Voltando à frase de abertura (até porque tenho de ir trabalhar, o Expresso não paga os meus devaneios), o civismo não nasce, de facto, «no coração dos homens e não está na genética de um povo». Não de todos os homens, não por certo de todo o povo. O próprio Estado de Direito é uma aberração histórica que apenas foi possível implantar porque houve um tempo em que homens bons, cultos, inteligentes, intelectuais e, por um acaso na história da humanidade, sensíveis e solidários, houve um tempo, dizia, em que este género de homens tinha acesso ao poder. Hoje, os partidos e os imbecis que lhes permitem a existência, os mesmos imbecis que amanhã, 29 de Setembro, vão eleger dinossauros, seus delfins ou siameses, não estão para aturar homens destes.

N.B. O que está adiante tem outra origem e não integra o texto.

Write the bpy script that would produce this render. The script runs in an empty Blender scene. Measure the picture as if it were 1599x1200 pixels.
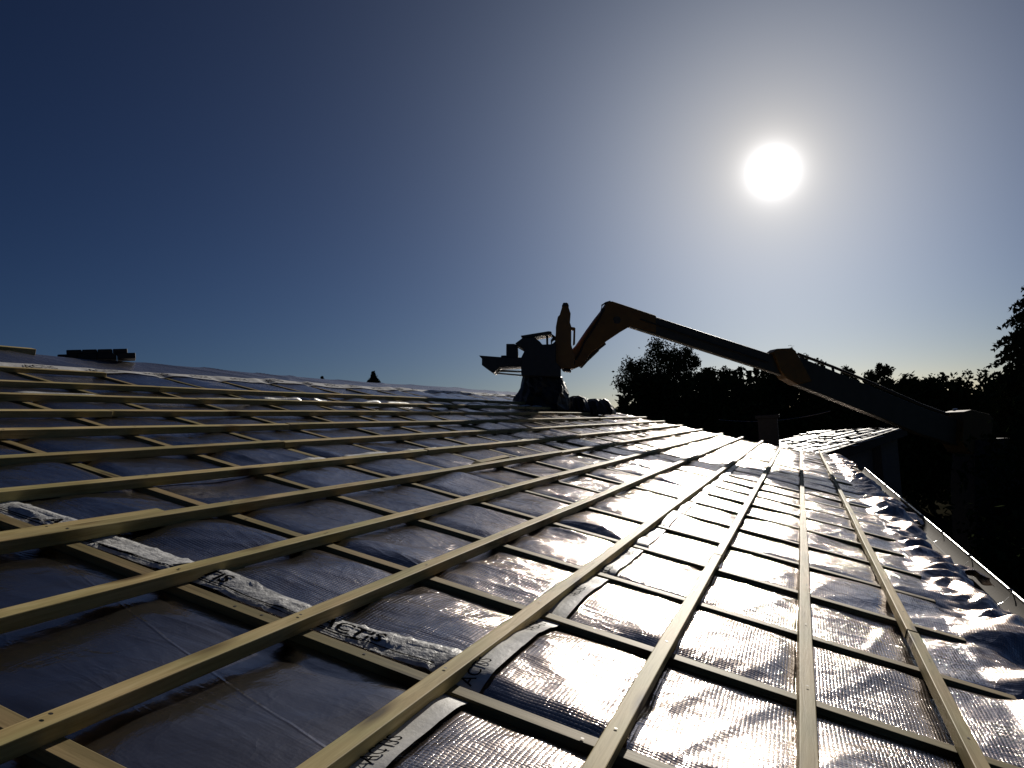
import bpy, math, random
import numpy as np
from mathutils import Vector, Matrix

sc = bpy.context.scene
col = sc.collection
rnd = random.Random(7)
R = math.radians

# ------------------------------------------------------------------ camera, sky, sun, exposure
TH = R(16)                      # roof pitch
CAMLOC = Vector((0.1975, 0.0, 0.6887))
CX = Vector((0.93786, 0.34210, -0.05822)); CY = Vector((0.07461, -0.03494, 0.99660)); CZ = Vector((0.33890, -0.93901, -0.05830))
cam_d = bpy.data.cameras.new('camera'); cam = bpy.data.objects.new('camera', cam_d); col.objects.link(cam)
cam.matrix_world = Matrix(((CX.x, CY.x, CZ.x, CAMLOC.x), (CX.y, CY.y, CZ.y, CAMLOC.y), (CX.z, CY.z, CZ.z, CAMLOC.z), (0, 0, 0, 1)))
cam_d.sensor_width = 36; cam_d.lens = 1235 / 1599 * 36; cam_d.clip_start = 0.02; cam_d.clip_end = 3000
sc.camera = cam
FPX = 1235.0
SUN_EL = R(16.41); SUN_AZ = R(-0.516)          # azimuth clockwise from +Y
SUND = Vector((math.sin(SUN_AZ) * math.cos(SUN_EL), math.cos(SUN_AZ) * math.cos(SUN_EL), math.sin(SUN_EL)))

world = bpy.data.worlds.new('World'); sc.world = world; world.use_nodes = True
wn = world.node_tree; wn.nodes.clear(); wl = wn.links.new
w_out = wn.nodes.new('ShaderNodeOutputWorld'); w_bg = wn.nodes.new('ShaderNodeBackground')
w_sky = wn.nodes.new('ShaderNodeTexSky'); w_sky.sky_type = 'NISHITA'; w_sky.sun_disc = False
w_sky.sun_elevation = SUN_EL; w_sky.sun_rotation = SUN_AZ
w_sky.air_density = 0.78; w_sky.dust_density = 0.4; w_sky.ozone_density = 2.0; w_sky.altitude = 200
SKY_STRENGTH = 0.05; SKY_GAMMA = 1.42; SKY_SCALE = 0.098; SKY_TINT = (1.06, 1.27, 1.72)
w_bg.inputs['Strength'].default_value = SKY_STRENGTH
# the sun itself and the bright air close round it, in world directions
w_tc = wn.nodes.new('ShaderNodeTexCoord')
w_dot = wn.nodes.new('ShaderNodeVectorMath'); w_dot.operation = 'DOT_PRODUCT'
w_nrm = wn.nodes.new('ShaderNodeVectorMath'); w_nrm.operation = 'NORMALIZE'
wl(w_tc.outputs['Generated'], w_nrm.inputs[0]); wl(w_nrm.outputs[0], w_dot.inputs[0]); w_dot.inputs[1].default_value = SUND
def wmath(op, a, b=None):
    n = wn.nodes.new('ShaderNodeMath'); n.operation = op
    for i, v in enumerate((a, b)):
        if v is None: continue
        if isinstance(v, (int, float)): n.inputs[i].default_value = v
        else: wl(v, n.inputs[i])
    return n.outputs[0]
one_m = wmath('MAXIMUM', wmath('SUBTRACT', 1.0, w_dot.outputs['Value']), 0.0)      # ~ angle^2 / 2
def lobe(a_deg, amp, p=1.5):
    a2 = R(a_deg) ** 2 / 2
    return wmath('MULTIPLY', wmath('POWER', wmath('ADD', wmath('DIVIDE', one_m, a2), 1.0), -p), amp)
def wadd(*xs):
    r = xs[0]
    for x in xs[1:]: r = wmath('ADD', r, x)
    return r
w_gam = wn.nodes.new('ShaderNodeGamma'); w_gam.inputs['Gamma'].default_value = SKY_GAMMA
w_sc = wn.nodes.new('ShaderNodeVectorMath'); w_sc.operation = 'SCALE'; w_sc.inputs['Scale'].default_value = SKY_SCALE
wl(w_sky.outputs[0], w_gam.inputs[0]); wl(w_gam.outputs[0], w_sc.inputs[0])
w_tint = wn.nodes.new('ShaderNodeVectorMath'); w_tint.operation = 'MULTIPLY'; w_tint.inputs[1].default_value = SKY_TINT; wl(w_sc.outputs[0], w_tint.inputs[0])
glow = wadd(lobe(4.0, .12, 2.0), lobe(12.0, .15, 2.0))
core = lobe(0.8, 7.5, 1.6)
glow_wide = lobe(27.0, .20, 3.0)
w_g = wn.nodes.new('ShaderNodeVectorMath'); w_g.operation = 'SCALE'; w_g.inputs[0].default_value = (1.35, .92, .12)
wl(wmath('DIVIDE', glow, SKY_STRENGTH), w_g.inputs['Scale'])
w_g2 = wn.nodes.new('ShaderNodeVectorMath'); w_g2.operation = 'SCALE'; w_g2.inputs[0].default_value = (0.80, 1.0, 1.30)
wl(wmath('DIVIDE', glow_wide, SKY_STRENGTH), w_g2.inputs['Scale'])
w_add0 = wn.nodes.new('ShaderNodeVectorMath'); w_add0.operation = 'ADD'; wl(w_tint.outputs[0], w_add0.inputs[0]); wl(w_g2.outputs[0], w_add0.inputs[1])
w_add = wn.nodes.new('ShaderNodeVectorMath'); w_add.operation = 'ADD'; wl(w_add0.outputs[0], w_add.inputs[0]); wl(w_g.outputs[0], w_add.inputs[1])
w_g3 = wn.nodes.new('ShaderNodeVectorMath'); w_g3.operation = 'SCALE'; w_g3.inputs[0].default_value = (1.0, 1.0, 1.04)
wl(wmath('DIVIDE', core, SKY_STRENGTH), w_g3.inputs['Scale'])
w_add3 = wn.nodes.new('ShaderNodeVectorMath'); w_add3.operation = 'ADD'; wl(w_add.outputs[0], w_add3.inputs[0]); wl(w_g3.outputs[0], w_add3.inputs[1])
wl(w_add3.outputs[0], w_bg.inputs['Color']); wl(w_bg.outputs[0], w_out.inputs['Surface'])

sun_d = bpy.data.lights.new('sun', 'SUN'); sun_d.energy = 4.0; sun_d.angle = R(0.53); sun_d.color = (1.0, 0.93, 0.82)
sun = bpy.data.objects.new('sun', sun_d); col.objects.link(sun)
sun.rotation_euler = (-SUND).to_track_quat('-Z', 'Y').to_euler()
sc.view_settings.view_transform = 'Standard'; sc.view_settings.look = 'None'
sc.cycles.caustics_reflective = False; sc.cycles.caustics_refractive = False
sc.view_settings.exposure = 0.0; sc.view_settings.gamma = 1.0

# ------------------------------------------------------------------ helpers
ROOF = Matrix(((0, -math.cos(TH), math.sin(TH), 0), (1, 0, 0, 0), (0, math.sin(TH), math.cos(TH), 0), (0, 0, 0, 1)))
def P(s, v, w=0.0): return ROOF @ Vector((s, v, w))       # s along the eave, v up the slope, w off the roof
def pixray(px, py):
    d = CX * ((px - 799.5) / FPX) + CY * ((600 - py) / FPX) - CZ
    return d.normalized()
def at(px, py, dist): return CAMLOC + pixray(px, py) * dist
def at_hd(px, py, hd):                                     # at a horizontal distance
    d = pixray(px, py); return CAMLOC + d * (hd / math.hypot(d.x, d.y))

def tag(o, label=None, cat=None, group=None, kind=None):
    if label: o['label'] = label
    if cat: o['category'] = cat
    if group: o['group'] = group
    if kind: o['kind'] = kind
    return o
def empty(name, loc=(0, 0, 0), rot=None):
    o = bpy.data.objects.new(name, None); col.objects.link(o); o.location = loc
    if rot is not None: o.rotation_euler = rot
    return o
class MB:
    def __init__(s): s.v = []; s.f = []; s.m = []
    def add(s, vs, fs, mi=0):
        b = len(s.v); s.v += [tuple(p) for p in vs]
        s.f += [tuple(i + b for i in f) for f in fs]; s.m += [mi] * len(fs)
    def box(s, c, d, M=None, mi=0):
        vs = [Vector(((i & 1) - .5, ((i >> 1) & 1) - .5, ((i >> 2) & 1) - .5)) for i in range(8)]
        vs = [Vector((p.x * d[0], p.y * d[1], p.z * d[2])) for p in vs]
        if M is not None: vs = [M @ p for p in vs]
        vs = [p + Vector(c) for p in vs]
        s.add(vs, [(0, 2, 3, 1), (4, 5, 7, 6), (0, 1, 5, 4), (2, 6, 7, 3), (0, 4, 6, 2), (1, 3, 7, 5)], mi)
    def tube(s, pts, r, n=8, cap=True, mi=0):
        pts = [Vector(p) for p in pts]; rs = r if isinstance(r, (list, tuple)) else [r] * len(pts)
        rings = []
        for i, p in enumerate(pts):
            t = (pts[min(i + 1, len(pts) - 1)] - pts[max(i - 1, 0)]).normalized()
            a = t.cross(Vector((0, 0, 1)))
            if a.length < 1e-3: a = t.cross(Vector((1, 0, 0)))
            a.normalize(); b = t.cross(a)
            rings.append([p + (a * math.cos(2 * math.pi * k / n) + b * math.sin(2 * math.pi * k / n)) * rs[i] for k in range(n)])
        vs = [q for rg in rings for q in rg]; fs = []
        for i in range(len(pts) - 1):
            for k in range(n):
                k2 = (k + 1) % n
                fs.append((i * n + k, i * n + k2, (i + 1) * n + k2, (i + 1) * n + k))
        if cap: fs += [tuple(range(n - 1, -1, -1)), tuple((len(pts) - 1) * n + k for k in range(n))]
        s.add(vs, fs, mi)
    def prism(s, poly, off, mi=0):
        n = len(poly); off = Vector(off)
        a = [Vector(p) - off / 2 for p in poly]; b = [Vector(p) + off / 2 for p in poly]
        fs = [tuple(range(n)), tuple(range(2 * n - 1, n - 1, -1))] + [(i, i + n, (i + 1) % n + n, (i + 1) % n) for i in range(n)]
        s.add(a + b, fs, mi)
    def build(s, name, mats, parent=None, smooth=False, bevel=0, matrix=None):
        me = bpy.data.meshes.new(name); me.from_pydata(s.v, [], s.f)
        mats = mats if isinstance(mats, (list, tuple)) else [mats]
        for m in mats: me.materials.append(m)
        me.polygons.foreach_set('material_index', s.m)
        if smooth: me.polygons.foreach_set('use_smooth', [True] * len(me.polygons))
        me.update()
        import bmesh
        bm = bmesh.new(); bm.from_mesh(me); bmesh.ops.recalc_face_normals(bm, faces=bm.faces); bm.to_mesh(me); bm.free()
        o = bpy.data.objects.new(name, me); col.objects.link(o)
        if parent is not None: o.parent = parent
        if matrix is not None: o.matrix_world = matrix
        if bevel:
            md = o.modifiers.new('bevel', 'BEVEL'); md.width = bevel; md.segments = 2; md.limit_method = 'ANGLE'
        return o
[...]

Não digo que o civismo «nasce na espada que protege a lei», mas em certas alturas não passa sem ela, ou — vá lá, não sejamos tão raposisticamente medievais na escolha das metáforas — não passa sem a multa ou o tribunal, versões extremas, mas por vezes necessárias e ainda civilizadas, da hoje inexistente censura social a comportamentos egoístas, cretinos e lesivos da liberdade alheia. O Estado de Direito e os seus tribunais são, aliás, o único obstáculo entre mim e o meu desejo selvático de anunciar ao Bloco ou ao MRPP que a caça ao Raposo é legal durante todo o ano.

Dia de reflexão

1. Muitos acham ridícula a lei que impõe um dia de reflexão antes das eleições. Eu acho ridículo que a lei não imponha 15 dias de reflexão antes das eleições — incluindo o mesmo silêncio e pacatez dos sábados de véspera de urnas.

2. Não me parece provado que se forme melhor consciência política na histeria do circo do que no silêncio dos cemitérios.

3. Todos os dias deviam ser sábado de reflexão ou, em alternativa, inscrevia-se na Constituição o dever de os partidos com mais orçamento guardarem 1440 minutos diários de silêncio em memória da honra que lhes faleceu.

4. Preventivamente, o dia depois das eleições devia ser também sábado de reflexão. E os 1459 restantes (1824, no caso das presidenciais).

5. Na verdade, o sábado de reflexão devia começar às 00h00 de um belo e chuvoso dia de Outono (como o de hoje, por exemplo) e continuar em vigor enquanto a Terra tiver voltas para dar ao Sol.

6. É certo que neste regime algumas pessoas ficariam de certo modo dispensadas de existir, mas, como eles (não) dizem, alguém tem de se sacrificar, não é?